2D semiconductors as integrated light sources for plasmonic waveguides

TL;DR

This paper explores integrating 2D transition metal dichalcogenides with plasmonic waveguides to develop universal on-chip light sources for various photonic integrated circuit platforms.

Contribution

It demonstrates the integration of exfoliated monolayer TMDC flakes with plasmonic components to inject photoluminescence into waveguides, advancing on-chip light source development.

Findings

Successful integration of TMDC flakes with plasmonic waveguides

Efficient injection of photoluminescence into plasmonic structures

Progress towards universal on-chip light sources

Abstract

2D materials are compatible with many material platforms as they adhere to other materials strictly by van der Waals interactions.

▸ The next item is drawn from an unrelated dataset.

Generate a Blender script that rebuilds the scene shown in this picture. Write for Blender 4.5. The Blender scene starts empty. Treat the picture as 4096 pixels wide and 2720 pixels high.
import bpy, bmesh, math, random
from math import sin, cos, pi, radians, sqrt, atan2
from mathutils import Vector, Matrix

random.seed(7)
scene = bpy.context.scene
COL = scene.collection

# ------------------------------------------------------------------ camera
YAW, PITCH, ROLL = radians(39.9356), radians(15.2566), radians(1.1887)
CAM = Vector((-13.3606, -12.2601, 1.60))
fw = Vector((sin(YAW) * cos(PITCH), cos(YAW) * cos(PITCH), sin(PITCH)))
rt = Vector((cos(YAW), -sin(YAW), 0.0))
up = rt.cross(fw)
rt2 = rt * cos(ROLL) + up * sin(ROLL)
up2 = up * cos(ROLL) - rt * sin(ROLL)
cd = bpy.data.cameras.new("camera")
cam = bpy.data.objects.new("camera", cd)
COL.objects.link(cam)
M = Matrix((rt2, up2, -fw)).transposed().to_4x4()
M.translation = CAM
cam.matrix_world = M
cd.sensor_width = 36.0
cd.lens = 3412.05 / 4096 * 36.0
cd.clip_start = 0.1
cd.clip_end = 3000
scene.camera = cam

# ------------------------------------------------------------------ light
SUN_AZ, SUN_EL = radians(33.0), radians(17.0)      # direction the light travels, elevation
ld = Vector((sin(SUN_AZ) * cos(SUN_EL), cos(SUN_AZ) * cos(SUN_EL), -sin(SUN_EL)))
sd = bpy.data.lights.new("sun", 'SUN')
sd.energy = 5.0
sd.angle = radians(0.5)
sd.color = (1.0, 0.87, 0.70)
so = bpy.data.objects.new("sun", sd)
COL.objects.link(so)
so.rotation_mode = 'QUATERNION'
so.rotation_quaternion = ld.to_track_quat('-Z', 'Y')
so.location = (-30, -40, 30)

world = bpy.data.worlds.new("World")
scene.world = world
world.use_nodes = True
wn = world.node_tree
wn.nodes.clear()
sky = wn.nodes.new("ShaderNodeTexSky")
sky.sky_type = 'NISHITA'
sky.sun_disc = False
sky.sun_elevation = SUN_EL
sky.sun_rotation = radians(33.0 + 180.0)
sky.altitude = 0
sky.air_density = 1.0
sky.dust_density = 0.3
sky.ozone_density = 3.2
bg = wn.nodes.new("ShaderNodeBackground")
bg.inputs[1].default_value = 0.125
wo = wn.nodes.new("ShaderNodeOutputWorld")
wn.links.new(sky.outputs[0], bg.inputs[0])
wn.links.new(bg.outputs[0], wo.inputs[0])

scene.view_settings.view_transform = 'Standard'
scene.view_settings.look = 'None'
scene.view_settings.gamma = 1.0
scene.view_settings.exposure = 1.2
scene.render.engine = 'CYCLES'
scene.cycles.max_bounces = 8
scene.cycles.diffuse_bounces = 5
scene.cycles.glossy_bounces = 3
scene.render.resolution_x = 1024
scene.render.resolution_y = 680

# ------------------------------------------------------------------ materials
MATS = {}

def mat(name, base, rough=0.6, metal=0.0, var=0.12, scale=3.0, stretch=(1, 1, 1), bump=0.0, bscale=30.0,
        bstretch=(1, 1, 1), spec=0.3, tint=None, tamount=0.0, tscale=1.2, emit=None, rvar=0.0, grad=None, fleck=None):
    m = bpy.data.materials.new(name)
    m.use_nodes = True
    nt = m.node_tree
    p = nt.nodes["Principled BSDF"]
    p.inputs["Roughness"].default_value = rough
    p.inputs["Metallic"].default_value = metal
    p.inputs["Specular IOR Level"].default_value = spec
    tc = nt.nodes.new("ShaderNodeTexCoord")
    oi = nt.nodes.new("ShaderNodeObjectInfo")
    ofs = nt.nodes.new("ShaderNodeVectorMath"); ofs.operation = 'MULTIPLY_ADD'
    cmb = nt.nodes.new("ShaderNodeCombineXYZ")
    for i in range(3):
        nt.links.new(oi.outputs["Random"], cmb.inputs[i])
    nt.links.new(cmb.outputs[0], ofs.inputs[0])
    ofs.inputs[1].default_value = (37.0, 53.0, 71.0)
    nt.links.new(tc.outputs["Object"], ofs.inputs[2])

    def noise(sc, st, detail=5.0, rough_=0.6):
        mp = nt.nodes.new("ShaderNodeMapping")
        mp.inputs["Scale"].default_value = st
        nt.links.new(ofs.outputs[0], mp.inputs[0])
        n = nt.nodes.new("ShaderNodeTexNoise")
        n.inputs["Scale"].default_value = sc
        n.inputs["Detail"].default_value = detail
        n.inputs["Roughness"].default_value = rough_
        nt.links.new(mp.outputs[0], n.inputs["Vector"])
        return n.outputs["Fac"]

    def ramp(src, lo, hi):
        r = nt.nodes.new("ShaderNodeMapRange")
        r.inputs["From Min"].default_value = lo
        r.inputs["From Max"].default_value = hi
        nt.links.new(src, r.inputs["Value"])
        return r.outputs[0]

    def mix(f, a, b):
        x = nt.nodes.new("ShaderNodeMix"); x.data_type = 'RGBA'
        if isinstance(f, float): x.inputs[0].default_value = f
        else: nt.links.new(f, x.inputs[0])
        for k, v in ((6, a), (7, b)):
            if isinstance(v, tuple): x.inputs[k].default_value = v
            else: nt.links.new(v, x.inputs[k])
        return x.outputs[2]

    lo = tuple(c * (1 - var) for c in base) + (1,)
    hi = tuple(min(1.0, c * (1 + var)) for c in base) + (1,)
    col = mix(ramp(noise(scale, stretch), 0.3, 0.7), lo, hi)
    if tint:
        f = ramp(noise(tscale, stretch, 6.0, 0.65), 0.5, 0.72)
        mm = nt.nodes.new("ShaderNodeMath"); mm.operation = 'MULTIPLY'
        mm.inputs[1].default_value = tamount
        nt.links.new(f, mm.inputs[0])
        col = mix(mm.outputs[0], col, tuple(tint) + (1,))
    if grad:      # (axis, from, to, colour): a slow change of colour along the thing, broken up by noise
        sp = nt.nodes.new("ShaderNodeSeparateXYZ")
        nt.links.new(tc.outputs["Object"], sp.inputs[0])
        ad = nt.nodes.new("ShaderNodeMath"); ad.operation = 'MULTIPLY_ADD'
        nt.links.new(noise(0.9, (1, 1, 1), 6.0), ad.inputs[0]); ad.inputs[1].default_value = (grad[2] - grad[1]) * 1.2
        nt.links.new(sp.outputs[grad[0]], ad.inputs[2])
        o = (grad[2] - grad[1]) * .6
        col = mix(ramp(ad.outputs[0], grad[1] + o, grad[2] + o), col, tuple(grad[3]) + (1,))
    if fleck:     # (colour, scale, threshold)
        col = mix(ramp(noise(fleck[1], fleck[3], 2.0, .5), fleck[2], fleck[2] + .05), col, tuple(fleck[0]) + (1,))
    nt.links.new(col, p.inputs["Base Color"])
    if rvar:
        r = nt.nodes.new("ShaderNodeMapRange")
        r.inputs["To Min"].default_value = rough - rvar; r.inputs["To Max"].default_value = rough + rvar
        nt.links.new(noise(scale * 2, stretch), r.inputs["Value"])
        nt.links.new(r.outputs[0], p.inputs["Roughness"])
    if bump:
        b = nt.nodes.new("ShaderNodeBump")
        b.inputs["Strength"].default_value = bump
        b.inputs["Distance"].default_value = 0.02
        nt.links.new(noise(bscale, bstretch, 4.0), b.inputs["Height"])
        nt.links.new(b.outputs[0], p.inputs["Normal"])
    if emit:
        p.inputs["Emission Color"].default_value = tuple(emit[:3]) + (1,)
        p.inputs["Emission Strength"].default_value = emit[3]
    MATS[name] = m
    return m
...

This, together with the variety of band gaps found among transition metal dichalcogenides (TMDCs), makes them uniquely interesting to study for on-chip light sources, as the photonic integrated circuit (PIC) industry is developing into several material platforms depending on the application (gold, silicon, silicon nitride, indium phosphide, etc). 2D materials could thus potentially provide a universal on-chip light source (and detector) scheme for all PIC platforms in the future. Here we show recent results on how exfoliated monolayer TMDC flakes can be integrated with plasmonic slot-waveguides and plasmonic dipole antenna couplers to inject their photoluminescence into plasmonic waveguides as a first step towards future on-chip light sources for such systems.